* [Exercise directions]: Reproduce each line from the first in the data through the line that contains "R = math.radians" exactly; give nothing else.

* [Source data]:
## BEGIN

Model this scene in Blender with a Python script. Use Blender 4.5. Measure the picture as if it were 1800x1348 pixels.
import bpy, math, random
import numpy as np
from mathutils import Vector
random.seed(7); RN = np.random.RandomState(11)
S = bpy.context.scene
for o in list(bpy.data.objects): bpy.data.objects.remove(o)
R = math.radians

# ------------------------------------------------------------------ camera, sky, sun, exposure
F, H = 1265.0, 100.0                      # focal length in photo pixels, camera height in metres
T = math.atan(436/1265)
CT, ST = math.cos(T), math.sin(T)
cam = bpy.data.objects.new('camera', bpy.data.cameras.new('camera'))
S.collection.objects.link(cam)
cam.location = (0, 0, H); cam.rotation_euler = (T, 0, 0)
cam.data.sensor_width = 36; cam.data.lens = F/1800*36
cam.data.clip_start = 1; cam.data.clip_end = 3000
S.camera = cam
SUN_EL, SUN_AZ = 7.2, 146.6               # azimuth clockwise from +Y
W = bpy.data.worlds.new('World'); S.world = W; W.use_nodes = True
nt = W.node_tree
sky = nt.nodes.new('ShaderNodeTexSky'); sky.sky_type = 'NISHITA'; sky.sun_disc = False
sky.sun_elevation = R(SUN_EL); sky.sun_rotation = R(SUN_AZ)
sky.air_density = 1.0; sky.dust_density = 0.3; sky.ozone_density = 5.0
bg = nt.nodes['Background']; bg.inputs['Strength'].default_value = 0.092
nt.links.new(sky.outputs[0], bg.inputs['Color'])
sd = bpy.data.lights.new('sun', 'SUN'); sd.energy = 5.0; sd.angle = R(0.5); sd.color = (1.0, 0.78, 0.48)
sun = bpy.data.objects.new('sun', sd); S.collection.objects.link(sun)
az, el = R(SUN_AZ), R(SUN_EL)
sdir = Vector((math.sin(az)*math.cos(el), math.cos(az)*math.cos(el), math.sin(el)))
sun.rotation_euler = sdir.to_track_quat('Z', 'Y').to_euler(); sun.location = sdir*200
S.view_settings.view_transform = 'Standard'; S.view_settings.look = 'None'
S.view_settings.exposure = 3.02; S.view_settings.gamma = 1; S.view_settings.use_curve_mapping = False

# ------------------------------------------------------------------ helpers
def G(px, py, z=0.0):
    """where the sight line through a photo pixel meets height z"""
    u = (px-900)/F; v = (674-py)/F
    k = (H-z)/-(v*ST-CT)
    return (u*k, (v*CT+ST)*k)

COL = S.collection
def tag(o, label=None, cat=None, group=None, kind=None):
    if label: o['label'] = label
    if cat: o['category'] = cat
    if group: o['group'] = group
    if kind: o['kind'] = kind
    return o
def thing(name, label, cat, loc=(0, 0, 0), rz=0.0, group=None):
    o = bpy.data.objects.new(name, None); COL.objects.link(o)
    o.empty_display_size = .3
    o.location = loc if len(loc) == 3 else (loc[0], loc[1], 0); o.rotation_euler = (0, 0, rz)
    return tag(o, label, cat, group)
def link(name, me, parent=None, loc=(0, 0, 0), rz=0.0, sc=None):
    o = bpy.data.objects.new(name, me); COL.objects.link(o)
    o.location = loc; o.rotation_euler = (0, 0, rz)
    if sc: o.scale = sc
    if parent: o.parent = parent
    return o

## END

* [Solution]:
Model this scene in Blender with a Python script. Use Blender 4.5. Measure the picture as if it were 1800x1348 pixels.
import bpy, math, random
import numpy as np
from mathutils import Vector
random.seed(7); RN = np.random.RandomState(11)
S = bpy.context.scene
for o in list(bpy.data.objects): bpy.data.objects.remove(o)
R = math.radians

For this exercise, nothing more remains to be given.